Information shown –

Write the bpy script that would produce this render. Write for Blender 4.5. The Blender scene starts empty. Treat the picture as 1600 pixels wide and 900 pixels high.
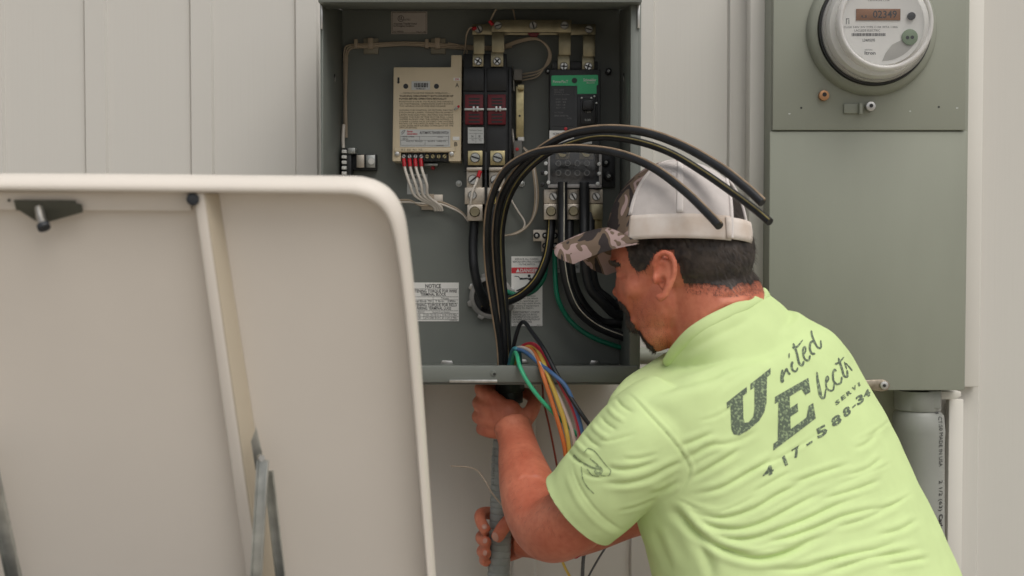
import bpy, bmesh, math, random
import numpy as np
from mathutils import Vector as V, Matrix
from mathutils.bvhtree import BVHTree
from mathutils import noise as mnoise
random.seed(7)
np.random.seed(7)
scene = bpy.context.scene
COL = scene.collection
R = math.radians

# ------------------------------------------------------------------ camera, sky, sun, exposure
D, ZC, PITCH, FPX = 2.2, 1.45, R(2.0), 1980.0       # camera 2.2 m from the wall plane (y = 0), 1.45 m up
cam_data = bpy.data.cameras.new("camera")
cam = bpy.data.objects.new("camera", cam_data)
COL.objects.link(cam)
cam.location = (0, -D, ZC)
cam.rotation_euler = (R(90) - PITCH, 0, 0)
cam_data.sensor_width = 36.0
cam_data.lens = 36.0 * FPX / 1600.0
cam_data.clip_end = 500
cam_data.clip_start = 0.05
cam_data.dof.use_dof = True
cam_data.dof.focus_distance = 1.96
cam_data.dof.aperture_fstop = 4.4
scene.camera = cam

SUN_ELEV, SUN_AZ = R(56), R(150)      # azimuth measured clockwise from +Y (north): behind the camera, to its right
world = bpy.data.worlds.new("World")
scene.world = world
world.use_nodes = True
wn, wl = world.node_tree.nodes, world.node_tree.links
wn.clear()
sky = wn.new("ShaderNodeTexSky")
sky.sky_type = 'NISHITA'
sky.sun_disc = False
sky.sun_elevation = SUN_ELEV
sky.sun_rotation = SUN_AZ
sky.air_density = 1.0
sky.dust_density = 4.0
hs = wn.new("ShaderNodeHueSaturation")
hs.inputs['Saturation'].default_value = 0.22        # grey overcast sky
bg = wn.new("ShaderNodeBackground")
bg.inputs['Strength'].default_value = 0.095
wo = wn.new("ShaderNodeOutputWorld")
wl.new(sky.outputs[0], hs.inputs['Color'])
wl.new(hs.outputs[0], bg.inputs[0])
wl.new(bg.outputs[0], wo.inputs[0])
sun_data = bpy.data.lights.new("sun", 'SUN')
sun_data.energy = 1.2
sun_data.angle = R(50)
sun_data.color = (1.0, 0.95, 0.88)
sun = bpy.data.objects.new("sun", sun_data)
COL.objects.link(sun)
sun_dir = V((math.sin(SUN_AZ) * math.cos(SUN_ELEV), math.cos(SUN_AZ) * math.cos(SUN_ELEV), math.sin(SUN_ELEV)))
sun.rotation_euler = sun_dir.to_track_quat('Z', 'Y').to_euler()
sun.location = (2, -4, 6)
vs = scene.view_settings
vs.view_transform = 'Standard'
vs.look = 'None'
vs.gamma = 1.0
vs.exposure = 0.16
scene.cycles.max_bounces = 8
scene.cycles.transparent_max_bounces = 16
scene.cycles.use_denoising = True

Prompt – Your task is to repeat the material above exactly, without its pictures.

Completed task –
Write the bpy script that would produce this render. Write for Blender 4.5. The Blender scene starts empty. Treat the picture as 1600 pixels wide and 900 pixels high.
import bpy, bmesh, math, random
import numpy as np
from mathutils import Vector as V, Matrix
from mathutils.bvhtree import BVHTree
from mathutils import noise as mnoise
random.seed(7)
np.random.seed(7)
scene = bpy.context.scene
COL = scene.collection
R = math.radians

# ------------------------------------------------------------------ camera, sky, sun, exposure
D, ZC, PITCH, FPX = 2.2, 1.45, R(2.0), 1980.0       # camera 2.2 m from the wall plane (y = 0), 1.45 m up
cam_data = bpy.data.cameras.new("camera")
cam = bpy.data.objects.new("camera", cam_data)
COL.objects.link(cam)
cam.location = (0, -D, ZC)
cam.rotation_euler = (R(90) - PITCH, 0, 0)
cam_data.sensor_width = 36.0
cam_data.lens = 36.0 * FPX / 1600.0
cam_data.clip_end = 500
cam_data.clip_start = 0.05
cam_data.dof.use_dof = True
cam_data.dof.focus_distance = 1.96
cam_data.dof.aperture_fstop = 4.4
scene.camera = cam

SUN_ELEV, SUN_AZ = R(56), R(150)      # azimuth measured clockwise from +Y (north): behind the camera, to its right
world = bpy.data.worlds.new("World")
scene.world = world
world.use_nodes = True
wn, wl = world.node_tree.nodes, world.node_tree.links
wn.clear()
sky = wn.new("ShaderNodeTexSky")
sky.sky_type = 'NISHITA'
sky.sun_disc = False
sky.sun_elevation = SUN_ELEV
sky.sun_rotation = SUN_AZ
sky.air_density = 1.0
sky.dust_density = 4.0
hs = wn.new("ShaderNodeHueSaturation")
hs.inputs['Saturation'].default_value = 0.22        # grey overcast sky
bg = wn.new("ShaderNodeBackground")
bg.inputs['Strength'].default_value = 0.095
wo = wn.new("ShaderNodeOutputWorld")
wl.new(sky.outputs[0], hs.inputs['Color'])
wl.new(hs.outputs[0], bg.inputs[0])
wl.new(bg.outputs[0], wo.inputs[0])
sun_data = bpy.data.lights.new("sun", 'SUN')
sun_data.energy = 1.2
sun_data.angle = R(50)
sun_data.color = (1.0, 0.95, 0.88)
sun = bpy.data.objects.new("sun", sun_data)
COL.objects.link(sun)
sun_dir = V((math.sin(SUN_AZ) * math.cos(SUN_ELEV), math.cos(SUN_AZ) * math.cos(SUN_ELEV), math.sin(SUN_ELEV)))
sun.rotation_euler = sun_dir.to_track_quat('Z', 'Y').to_euler()
sun.location = (2, -4, 6)
vs = scene.view_settings
vs.view_transform = 'Standard'
vs.look = 'None'
vs.gamma = 1.0
vs.exposure = 0.16
scene.cycles.max_bounces = 8
scene.cycles.transparent_max_bounces = 16
scene.cycles.use_denoising = True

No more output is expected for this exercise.